▸ **WRITTEN REQUEST**
Reproduce the listing exactly, with no pictures in your copy.

▸ **SOURCE EXCERPT**
::::::::
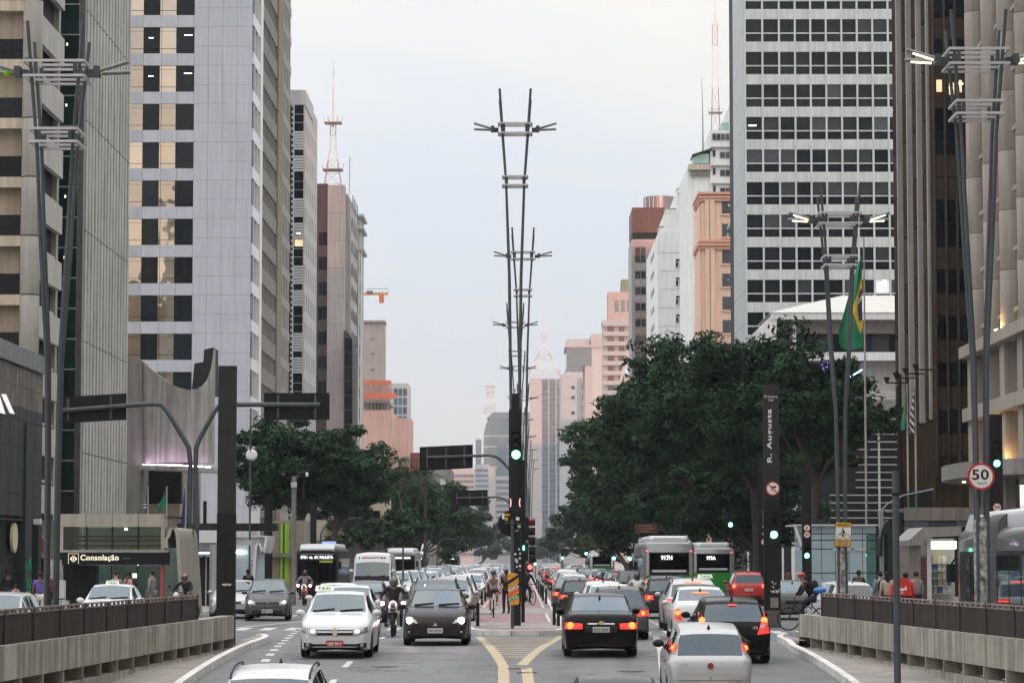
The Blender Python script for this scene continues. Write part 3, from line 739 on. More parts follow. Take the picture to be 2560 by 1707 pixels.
def mast(name, label, px, pyb, pyt, Y, wb, wt, plats=(), col=(.5, .33, .3), pole=None, parent_note=None):
    """tapering lattice mast with platforms"""
    base, top = P(px, pyb, Y), P(px, pyt, Y)
    g = Bld(name, label, 'mast', (base.x, Y, base.z)); m1 = mat('mast_red', col, .6); m2 = mat('mast_white', (.72, .68, .66), .6)
    n = max(5, int((top.z - base.z) / 3.0)); H = top.z - base.z
    for i in range(n):
        z0, z1 = base.z + H * i / n, base.z + H * (i + 1) / n
        w0 = wb + (wt - wb) * min(1, (i / n) * 1.6); w1 = wb + (wt - wb) * min(1, ((i + 1) / n) * 1.6); bb = MB()
        c0 = [(base.x + sx * w0 / 2, Y + sy * w0 / 2, z0) for sx, sy in ((-1, -1), (1, -1), (1, 1), (-1, 1))]
        c1 = [(base.x + sx * w1 / 2, Y + sy * w1 / 2, z1) for sx, sy in ((-1, -1), (1, -1), (1, 1), (-1, 1))]
        t = max(.07, wt * .075)
        for q in range(4):
            bb.bar(c0[q], c1[q], t, t); bb.bar(c0[q], c1[(q + 1) % 4], t * .6, t * .6); bb.bar(c0[q], c0[(q + 1) % 4], t * .6, t * .6)
        g.mb(bb, 'lattice_section', m1 if (i // 2) % 2 == 0 else m2)
    for py, w in plats:
        z = ZZ(py, Y); b = MB().cbox((base.x, Y, z), w * .9, w * .9, .12)
        for q in range(6):
            a = q * math.pi / 3; b.bar((base.x + w * .45 * math.cos(a), Y + w * .45 * math.sin(a), z), (base.x + w * .5 * math.cos(a), Y + w * .5 * math.sin(a), z + .9), .06, .16)
        g.mb(b, 'platform', m1)
    if pole: g.mb(MB().tube([(base.x, Y, top.z - .5), (base.x, Y, ZZ(pole, Y))], [.16, .06], 6), 'pole', m2)
    return g
mast('radio_mast', 'slender red and white lattice mast on the blank brown tower', 832, 463, 308, Yb + 5, 2.3, .75, ((425, 3.0), (308, 2.6)), pole=156)
b = Bld('whip_aerial', 'thin grey aerial beside the mast on the rounded grey tower', 'aerial', (XX(870, 402), 402, ZZ(485, 402)))
q = MB().tube([(XX(870, 402), 402, ZZ(488, 402)), (XX(870, 402), 402, ZZ(392, 402))], .07, 5)
for py in (400, 420, 442, 465): q.bar((XX(870, 402), 402, ZZ(py, 402)), (XX(876, 402), 402, ZZ(py, 402)), .05, .05)
b.mb(q, 'aerial_rod', mat('aerial_grey', (.4, .4, .4), .6))
m_gconc = mat('grey_tower_concrete', (.41, .41, .40), .9, var=.09, scale=.25, streak=.22)
Yk = 379.5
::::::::
▸ **EXERCISE SOLUTION**
The Blender Python script for this scene continues. Write part 3, from line 739 on. More parts follow. Take the picture to be 2560 by 1707 pixels.
def mast(name, label, px, pyb, pyt, Y, wb, wt, plats=(), col=(.5, .33, .3), pole=None, parent_note=None):
    """tapering lattice mast with platforms"""
    base, top = P(px, pyb, Y), P(px, pyt, Y)
    g = Bld(name, label, 'mast', (base.x, Y, base.z)); m1 = mat('mast_red', col, .6); m2 = mat('mast_white', (.72, .68, .66), .6)
    n = max(5, int((top.z - base.z) / 3.0)); H = top.z - base.z
    for i in range(n):
        z0, z1 = base.z + H * i / n, base.z + H * (i + 1) / n
        w0 = wb + (wt - wb) * min(1, (i / n) * 1.6); w1 = wb + (wt - wb) * min(1, ((i + 1) / n) * 1.6); bb = MB()
        c0 = [(base.x + sx * w0 / 2, Y + sy * w0 / 2, z0) for sx, sy in ((-1, -1), (1, -1), (1, 1), (-1, 1))]
        c1 = [(base.x + sx * w1 / 2, Y + sy * w1 / 2, z1) for sx, sy in ((-1, -1), (1, -1), (1, 1), (-1, 1))]
        t = max(.07, wt * .075)
        for q in range(4):
            bb.bar(c0[q], c1[q], t, t); bb.bar(c0[q], c1[(q + 1) % 4], t * .6, t * .6); bb.bar(c0[q], c0[(q + 1) % 4], t * .6, t * .6)
        g.mb(bb, 'lattice_section', m1 if (i // 2) % 2 == 0 else m2)
    for py, w in plats:
        z = ZZ(py, Y); b = MB().cbox((base.x, Y, z), w * .9, w * .9, .12)
        for q in range(6):
            a = q * math.pi / 3; b.bar((base.x + w * .45 * math.cos(a), Y + w * .45 * math.sin(a), z), (base.x + w * .5 * math.cos(a), Y + w * .5 * math.sin(a), z + .9), .06, .16)
        g.mb(b, 'platform', m1)
    if pole: g.mb(MB().tube([(base.x, Y, top.z - .5), (base.x, Y, ZZ(pole, Y))], [.16, .06], 6), 'pole', m2)
    return g
mast('radio_mast', 'slender red and white lattice mast on the blank brown tower', 832, 463, 308, Yb + 5, 2.3, .75, ((425, 3.0), (308, 2.6)), pole=156)
b = Bld('whip_aerial', 'thin grey aerial beside the mast on the rounded grey tower', 'aerial', (XX(870, 402), 402, ZZ(485, 402)))
q = MB().tube([(XX(870, 402), 402, ZZ(488, 402)), (XX(870, 402), 402, ZZ(392, 402))], .07, 5)
for py in (400, 420, 442, 465): q.bar((XX(870, 402), 402, ZZ(py, 402)), (XX(876, 402), 402, ZZ(py, 402)), .05, .05)
b.mb(q, 'aerial_rod', mat('aerial_grey', (.4, .4, .4), .6))
m_gconc = mat('grey_tower_concrete', (.41, .41, .40), .9, var=.09, scale=.25, streak=.22)
Yk = 379.5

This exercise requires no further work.